Wanderlust: I Believe I Can Fly

Official Site: wanderlust-movie.com
Director(s): David Wain 
Writer(s): Ken Marino, David Wain
Producer(s): Judd Apatho, Ken Marino, Paul Rudd, David Wain
Starring: Paul Rudd, Jennifer Aniston, Malin Akerman, Ken Marino, Justin Theroux


George( Rudd) and Linda (Aniston) are ambitious and determined to make it in New York, but their determination in achieving success is thwarted when George loses his job after law enforcement raided the company building and confiscated some of the assets. George is unemployed, along with his wife whose penguin documentary was rejected,  after HBO bluntly  told her it is depressing and simply not sexy " Fuck the penguins." 

Making matters worse, they recently purchased a very expensive "micro-loft", but  really it's a studio with a bed that pulls down from the wall.  Out of desperation they tried selling the the studio, I mean "micro-loft", but since the housing market truly despises appreciation, the value of the property decreased only weeks after the purchase. Having lost everything, George and  Linda reluctantly  traveled to Georgia to live with Rick, George's brother. 

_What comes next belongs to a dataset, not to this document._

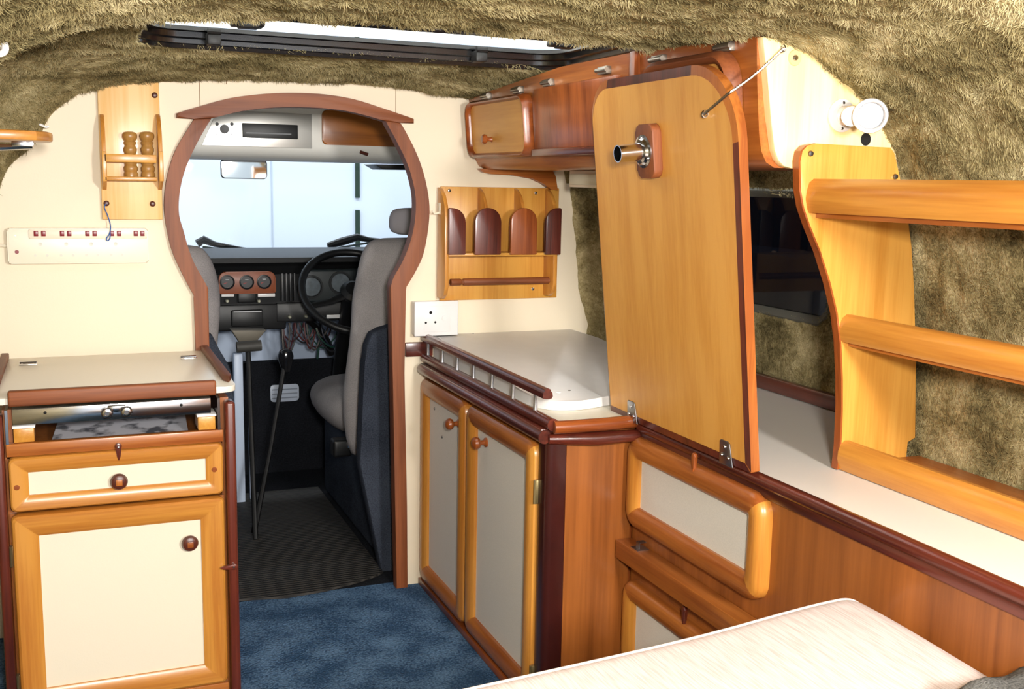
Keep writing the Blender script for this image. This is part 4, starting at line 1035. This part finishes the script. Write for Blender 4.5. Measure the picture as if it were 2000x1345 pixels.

On the way to Georgia,  looking for a hotel, the dead broke couple drove into a narrow somewhat muddy road surrounded by trees only to have their headlights spot  a naked thick-assed middle aged man who struck them as insane.That was George and Linda's introduction to the Elysium, a commune for hippies, the antithesis of  what they were striving to be in New York, or was it?    

Linda was hesitant in  becoming a member of the commune, but she eventually assimilated well. Feeling alive and happy, immersing herself into the zeitgeist of free love, vegetarianism, and asceticism, she discovered a passion for life that city culture was not proving. Having many passions from one year to the next was part of Linda's character, living in a commune was one of them. George, enthusiastic initially, was later angered by not having privacy. There were no doors to the bathrooms, and bedrooms. He did not like the food. Veganism was not for George. He wanted meat.


Finding a lifestyle hybrid in which there is bearable compromise between urban, and simple life, came to mind as I watched this  movie. Ascetic living offers a life not hampered by stuff, and the pressure to succeed. An urban life supported by the architecture of simplicity found in asceticism is achievable, by not living beyond one's means; a valuable lesson George and Linda learned.